"What was it like to lose him? It was like hearing every goodbye ever said to me- said all at once."
-Lang Leav
In life, we are constantly losing people. One day somebody wakes up and they just don’t feel the same way, or maybe it’s you that feels you’ve grown apart from them. When we lose somebody, we tend to lose a piece of ourselves, but sometimes that piece is bigger than you expected it to be. Sometimes, someone you didn’t even realize you loved gets away from you, and it’s tragic and painful and that empty space they left never gets completely filled. So to the one who got away from me, this is to you.
To the one who got away:
It has been some time now, not a crazy amount of years or even that many months but it feels like forever to me somedays.
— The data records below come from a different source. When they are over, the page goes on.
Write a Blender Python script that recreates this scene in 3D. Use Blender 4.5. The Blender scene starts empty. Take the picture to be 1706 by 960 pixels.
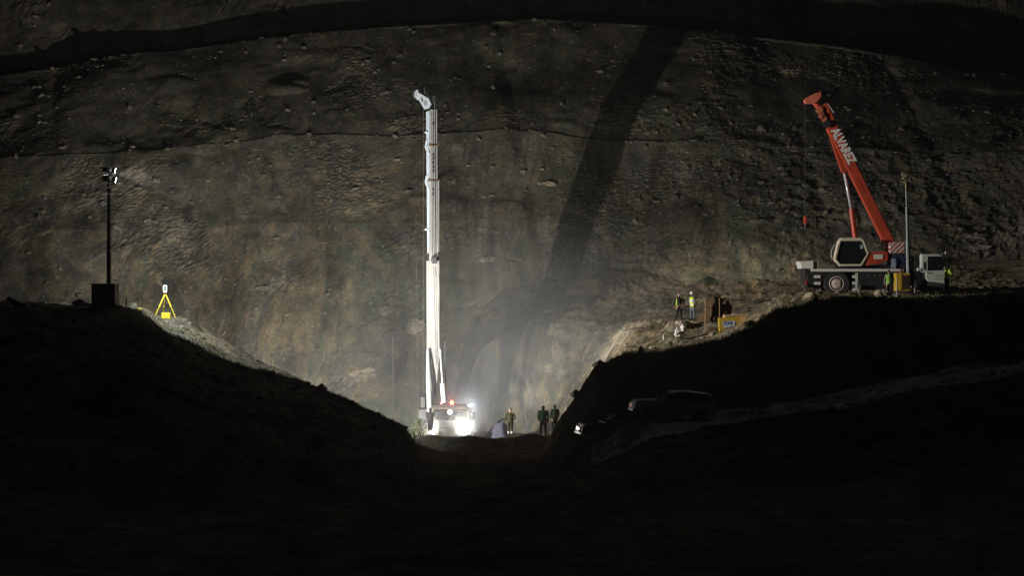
import bpy, bmesh, math, random
import numpy as np
from mathutils import Vector, Matrix, noise as mnoise
random.seed(7); rng = np.random.default_rng(7)
S = bpy.context.scene; COL = S.collection; R = math.radians
F = 3500.0                                    # focal length in photo pixels (1706 wide)

# ------------------------------------------------------------------ camera, world, light, exposure
cam = bpy.data.cameras.new('camera'); co = bpy.data.objects.new('camera', cam); COL.objects.link(co)
co.rotation_euler = (R(90), 0, 0); cam.sensor_width = 36; cam.lens = 36*F/1706; cam.clip_end = 2000
S.camera = co
W = bpy.data.worlds.new('World'); S.world = W; W.use_nodes = True
nt = W.node_tree; bg = nt.nodes['Background']
sky = nt.nodes.new('ShaderNodeTexSky'); sky.sky_type = 'NISHITA'; sky.sun_disc = False
sky.sun_elevation = R(-4); sky.sun_rotation = R(200)
nt.links.new(sky.outputs[0], bg.inputs[0]); bg.inputs[1].default_value = 0.02
sl = bpy.data.lights.new('moon', 'SUN'); sl.energy = 0.058; sl.angle = R(0.5); sl.color = (.8, .88, 1)
so = bpy.data.objects.new('moon', sl); COL.objects.link(so); so.rotation_euler = Vector((-.25, -.8, -.68)).to_track_quat('-Z', 'Y').to_euler()
vs = S.view_settings; vs.view_transform = 'Standard'; vs.look = 'None'; vs.exposure = 0; vs.gamma = 1
vs.use_curve_mapping = False
S.render.engine = 'CYCLES'
cy = S.cycles; cy.use_denoising = True; cy.denoising_prefilter = 'NONE'; cy.denoising_quality = 'HIGH';  cy.max_bounces = 5; cy.diffuse_bounces = 2; cy.glossy_bounces = 2
cy.transmission_bounces = 3; cy.volume_bounces = 0; cy.transparent_max_bounces = 6
cy.sample_clamp_indirect = 3; cy.caustics_reflective = False; cy.caustics_refractive = False

def lamp(name, kind, loc, power, color, radius=.12, aim=None, half=45, blend=.3):
    l = bpy.data.lights.new(name, kind); l.energy = power; l.color = color; l.shadow_soft_size = radius
    if kind == 'SPOT': l.spot_size = R(2*half); l.spot_blend = blend
    o = bpy.data.objects.new(name, l); COL.objects.link(o); o.location = loc
    if aim is not None: o.rotation_euler = Vector(aim).to_track_quat('-Z', 'Y').to_euler()
    return o
def azp(az, pitch):
    a, p = R(az), R(pitch); return (math.cos(a)*math.cos(p), math.sin(a)*math.cos(p), math.sin(p))

# ------------------------------------------------------------------ helpers
def P(px, py, Y): return Vector(((px-853)/F*Y, Y, (480-py)/F*Y))
def X(px, Y): return (px-853)/F*Y
def Z(py, Y): return (480-py)/F*Y
def hsh(ix, iy, iz, seed):
    h = (ix.astype(np.int64)*374761393 + iy.astype(np.int64)*668265263 + iz.astype(np.int64)*2147483647 + seed*974634777) & 0xffffffff
    h = ((h ^ (h >> 13))*1274126177) & 0xffffffff
    return ((h ^ (h >> 16)) & 0xffff)/65535.0
def vn(x, y, z, seed=0):
    xi, yi, zi = np.floor(x), np.floor(y), np.floor(z)
    fx, fy, fz = x-xi, y-yi, z-zi
    fx, fy, fz = [f*f*(3-2*f) for f in (fx, fy, fz)]
    r = 0
    for a in (0, 1):
        for b in (0, 1):
            for c in (0, 1):
                r = r + hsh(xi+a, yi+b, zi+c, seed)*(fx if a else 1-fx)*(fy if b else 1-fy)*(fz if c else 1-fz)
    return r*2-1
def fbm(x, y, z, oct=4, seed=0, gain=.5):
    r, a = 0, 1.0
    for o in range(oct):
        r = r + a*vn(x*2**o, y*2**o, z*2**o, seed+o*17); a *= gain
    return r

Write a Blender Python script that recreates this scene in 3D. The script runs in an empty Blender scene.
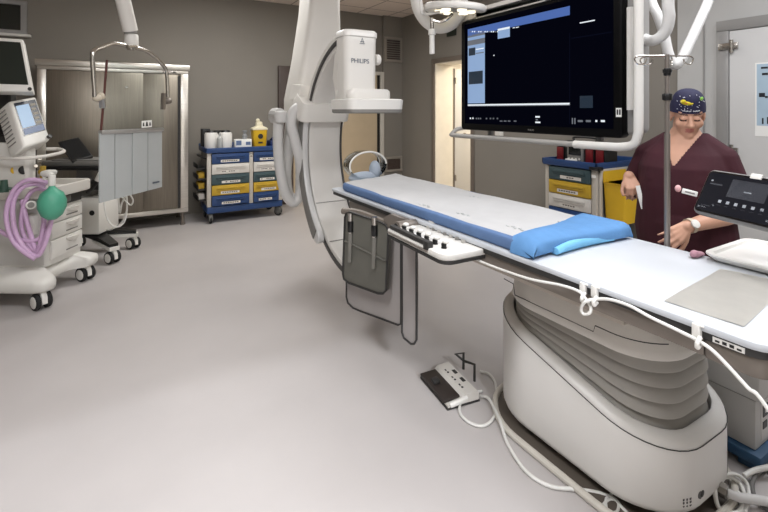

And other days, it feels like I had you just yesterday. What I find the saddest about what happened between us is how nothing went wrong. We got along, made each other laugh, enjoyed the time we spent together, and had all the same interests. And when you decided to go your own way, it was hard for me to understand. I suppose our situation just finally got the best of us, something I never expected to happen so quickly.
When I first met you I never expected to have you in my life the way I did. You had always been someone I saw as a far off daydream than a piece of my reality. I never even realized I loved you until you were gone. But it’s funny how things work out sometimes, and then again how they don’t work out at all. And it hurts me every day that we weren’t able to figure it out and continue to be as happy as we were. It especially hurts how nothing is the same, and it might never will be again. Sometimes I don't know what's worse, knowing I lost you or knowing you might never come back.
You are the one who got away for so many reasons. I don’t think I could’ve held on to you even I tried harder than I did, and I understand that you had your reasons and you needed to do what you needed to do. Some days the reasons are enough, and others, I am constantly overthinking about whether you meant it or whether there was more beneath the surface or whether I could’ve held on a little longer. But at the end of the day that isn’t going to change anything for you and I; I know now it’s too late. I’m doing my best every day to be OK with that.
Losing you was hard, it still is. I didn’t just lose a piece of my happiness, but someone who was my best friend. I don’t think there’s ever going to come a time when I don’t miss you and everything we had. You’re probably long gone from those feelings, and maybe you will live the rest of your life without ever thinking of me again. For all I know you have someone else that you love more than you could have ever loved me. I like to think that one day we’ll meet again and grab some coffee. Maybe one day, you’ll change your mind. Know I miss you, know I loved you, know you have a piece of me no one will ever be able to replace. “The back door will always be unlocked if you ever feel like coming home.”